The task →
Copy the data precisely, character for character, and leave out every picture.

Given data →

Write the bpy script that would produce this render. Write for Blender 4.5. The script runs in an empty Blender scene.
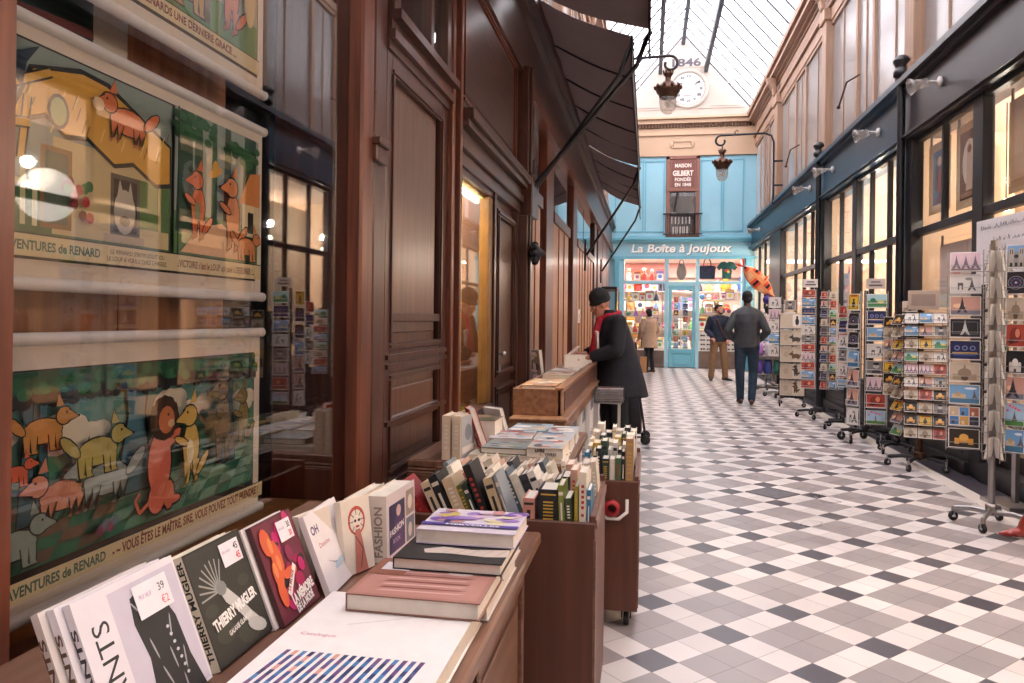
import bpy, math, random
from mathutils import Vector, Matrix, Euler
SC = bpy.context.scene
COL = SC.collection
PI = math.pi
V = Vector

# ------------------------------------------------------------------ colours
def lin(h):
    """'#rrggbb' (or rgb tuple already linear) -> linear rgba"""
    if not isinstance(h, str):
        return (h[0], h[1], h[2], 1.0)
    h = h.lstrip('#')
    out = []
    for i in (0, 2, 4):
        c = int(h[i:i + 2], 16) / 255.0
        out.append(c / 12.92 if c <= 0.04045 else ((c + 0.055) / 1.055) ** 2.4)
    return (out[0], out[1], out[2], 1.0)

# ------------------------------------------------------------------ materials
class NT:
    def __init__(s, name):
        s.m = bpy.data.materials.new(name); s.m.use_nodes = True
        s.t = s.m.node_tree; s.n = s.t.nodes; s.l = s.t.links
        s.b = s.n['Principled BSDF']; s.out = s.n['Material Output']
    def node(s, typ, **kw):
        nd = s.n.new(typ)
        for k, v in kw.items(): setattr(nd, k, v)
        return nd
    def link(s, a, b): s.l.new(a, b)
    def math(s, op, a, b=None, c=None):
        nd = s.node('ShaderNodeMath', operation=op)
        for i, x in enumerate((a, b, c)):
            if x is None: continue
            if isinstance(x, (int, float)): nd.inputs[i].default_value = x
            else: s.link(x, nd.inputs[i])
        return nd.outputs[0]
    def mix(s, f, a, b, blend='MIX'):
        nd = s.node('ShaderNodeMix', data_type='RGBA', blend_type=blend)
        for sock, x in ((nd.inputs[0], f), (nd.inputs[6], a), (nd.inputs[7], b)):
            if isinstance(x, (int, float)): sock.default_value = x
            elif isinstance(x, tuple): sock.default_value = x
            else: s.link(x, sock)
        return nd.outputs[2]

def plain(name, col, rough=0.6, metal=0.0, spec=0.5, vary=0.12, scale=9.0, bump=0.0, coat=0.0):
    t = NT(name)
    tc = t.node('ShaderNodeTexCoord')
    nz = t.node('ShaderNodeTexNoise'); nz.inputs['Scale'].default_value = scale; nz.inputs['Detail'].default_value = 4
    t.link(tc.outputs['Object'], nz.inputs['Vector'])
    c = lin(col)
    d = tuple(x * (1 - vary * 1.6) for x in c[:3]) + (1,)
    e = tuple(min(1, x * (1 + vary)) for x in c[:3]) + (1,)
    t.link(t.mix(nz.outputs['Fac'], d, e), t.b.inputs['Base Color'])
    t.b.inputs['Roughness'].default_value = rough
    t.b.inputs['Metallic'].default_value = metal
    t.b.inputs['Specular IOR Level'].default_value = spec
    t.b.inputs['Coat Weight'].default_value = coat
    if bump:
        bp = t.node('ShaderNodeBump'); bp.inputs['Strength'].default_value = bump; bp.inputs['Distance'].default_value = 0.004
        t.link(nz.outputs['Fac'], bp.inputs['Height']); t.link(bp.outputs[0], t.b.inputs['Normal'])
    return t.m

def wood(name, dark, light, axis='z', rough=0.38, scale=1.0, coat=0.25):
    t = NT(name)
    tc = t.node('ShaderNodeTexCoord')
    mp = t.node('ShaderNodeMapping')
    s = {'x': (0.9, 14, 14), 'y': (14, 0.9, 14), 'z': (14, 14, 0.9)}[axis]
    mp.inputs['Scale'].default_value = tuple(k * scale for k in s)
    t.link(tc.outputs['Object'], mp.inputs['Vector'])
    nz = t.node('ShaderNodeTexNoise'); nz.inputs['Scale'].default_value = 2.2; nz.inputs['Detail'].default_value = 6; nz.inputs['Distortion'].default_value = 0.6
    t.link(mp.outputs[0], nz.inputs['Vector'])
    n2 = t.node('ShaderNodeTexNoise'); n2.inputs['Scale'].default_value = 1.3
    t.link(tc.outputs['Object'], n2.inputs['Vector'])
    rp = t.node('ShaderNodeValToRGB')
    rp.color_ramp.elements[0].position = 0.34; rp.color_ramp.elements[0].color = lin(dark)
    rp.color_ramp.elements[1].position = 0.68; rp.color_ramp.elements[1].color = lin(light)
    t.link(nz.outputs['Fac'], rp.inputs[0])
    t.link(t.mix(0.35, rp.outputs[0], t.mix(n2.outputs['Fac'], lin(dark), lin(light))), t.b.inputs['Base Color'])
    t.b.inputs['Roughness'].default_value = rough
    t.b.inputs['Coat Weight'].default_value = coat
    t.b.inputs['Coat Roughness'].default_value = 0.2
    bp = t.node('ShaderNodeBump'); bp.inputs['Strength'].default_value = 0.12; bp.inputs['Distance'].default_value = 0.003
    t.link(nz.outputs['Fac'], bp.inputs['Height']); t.link(bp.outputs[0], t.b.inputs['Normal'])
    return t.m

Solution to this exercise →
Write the bpy script that would produce this render. Write for Blender 4.5. The script runs in an empty Blender scene.
import bpy, math, random
from mathutils import Vector, Matrix, Euler
SC = bpy.context.scene
COL = SC.collection
PI = math.pi
V = Vector

# ------------------------------------------------------------------ colours
def lin(h):
    """'#rrggbb' (or rgb tuple already linear) -> linear rgba"""
    if not isinstance(h, str):
        return (h[0], h[1], h[2], 1.0)
    h = h.lstrip('#')
    out = []
    for i in (0, 2, 4):
        c = int(h[i:i + 2], 16) / 255.0
        out.append(c / 12.92 if c <= 0.04045 else ((c + 0.055) / 1.055) ** 2.4)
    return (out[0], out[1], out[2], 1.0)

# ------------------------------------------------------------------ materials
class NT:
    def __init__(s, name):
        s.m = bpy.data.materials.new(name); s.m.use_nodes = True
        s.t = s.m.node_tree; s.n = s.t.nodes; s.l = s.t.links
        s.b = s.n['Principled BSDF']; s.out = s.n['Material Output']
    def node(s, typ, **kw):
        nd = s.n.new(typ)
        for k, v in kw.items(): setattr(nd, k, v)
        return nd
    def link(s, a, b): s.l.new(a, b)
    def math(s, op, a, b=None, c=None):
        nd = s.node('ShaderNodeMath', operation=op)
        for i, x in enumerate((a, b, c)):
            if x is None: continue
            if isinstance(x, (int, float)): nd.inputs[i].default_value = x
            else: s.link(x, nd.inputs[i])
        return nd.outputs[0]
    def mix(s, f, a, b, blend='MIX'):
        nd = s.node('ShaderNodeMix', data_type='RGBA', blend_type=blend)
        for sock, x in ((nd.inputs[0], f), (nd.inputs[6], a), (nd.inputs[7], b)):
            if isinstance(x, (int, float)): sock.default_value = x
            elif isinstance(x, tuple): sock.default_value = x
            else: s.link(x, sock)
        return nd.outputs[2]

def plain(name, col, rough=0.6, metal=0.0, spec=0.5, vary=0.12, scale=9.0, bump=0.0, coat=0.0):
    t = NT(name)
    tc = t.node('ShaderNodeTexCoord')
    nz = t.node('ShaderNodeTexNoise'); nz.inputs['Scale'].default_value = scale; nz.inputs['Detail'].default_value = 4
    t.link(tc.outputs['Object'], nz.inputs['Vector'])
    c = lin(col)
    d = tuple(x * (1 - vary * 1.6) for x in c[:3]) + (1,)
    e = tuple(min(1, x * (1 + vary)) for x in c[:3]) + (1,)
    t.link(t.mix(nz.outputs['Fac'], d, e), t.b.inputs['Base Color'])
    t.b.inputs['Roughness'].default_value = rough
    t.b.inputs['Metallic'].default_value = metal
    t.b.inputs['Specular IOR Level'].default_value = spec
    t.b.inputs['Coat Weight'].default_value = coat
    if bump:
        bp = t.node('ShaderNodeBump'); bp.inputs['Strength'].default_value = bump; bp.inputs['Distance'].default_value = 0.004
        t.link(nz.outputs['Fac'], bp.inputs['Height']); t.link(bp.outputs[0], t.b.inputs['Normal'])
    return t.m

def wood(name, dark, light, axis='z', rough=0.38, scale=1.0, coat=0.25):
    t = NT(name)
    tc = t.node('ShaderNodeTexCoord')
    mp = t.node('ShaderNodeMapping')
    s = {'x': (0.9, 14, 14), 'y': (14, 0.9, 14), 'z': (14, 14, 0.9)}[axis]
    mp.inputs['Scale'].default_value = tuple(k * scale for k in s)
    t.link(tc.outputs['Object'], mp.inputs['Vector'])
    nz = t.node('ShaderNodeTexNoise'); nz.inputs['Scale'].default_value = 2.2; nz.inputs['Detail'].default_value = 6; nz.inputs['Distortion'].default_value = 0.6
    t.link(mp.outputs[0], nz.inputs['Vector'])
    n2 = t.node('ShaderNodeTexNoise'); n2.inputs['Scale'].default_value = 1.3
    t.link(tc.outputs['Object'], n2.inputs['Vector'])
    rp = t.node('ShaderNodeValToRGB')
    rp.color_ramp.elements[0].position = 0.34; rp.color_ramp.elements[0].color = lin(dark)
    rp.color_ramp.elements[1].position = 0.68; rp.color_ramp.elements[1].color = lin(light)
    t.link(nz.outputs['Fac'], rp.inputs[0])
    t.link(t.mix(0.35, rp.outputs[0], t.mix(n2.outputs['Fac'], lin(dark), lin(light))), t.b.inputs['Base Color'])
    t.b.inputs['Roughness'].default_value = rough
    t.b.inputs['Coat Weight'].default_value = coat
    t.b.inputs['Coat Roughness'].default_value = 0.2
    bp = t.node('ShaderNodeBump'); bp.inputs['Strength'].default_value = 0.12; bp.inputs['Distance'].default_value = 0.003
    t.link(nz.outputs['Fac'], bp.inputs['Height']); t.link(bp.outputs[0], t.b.inputs['Normal'])
    return t.m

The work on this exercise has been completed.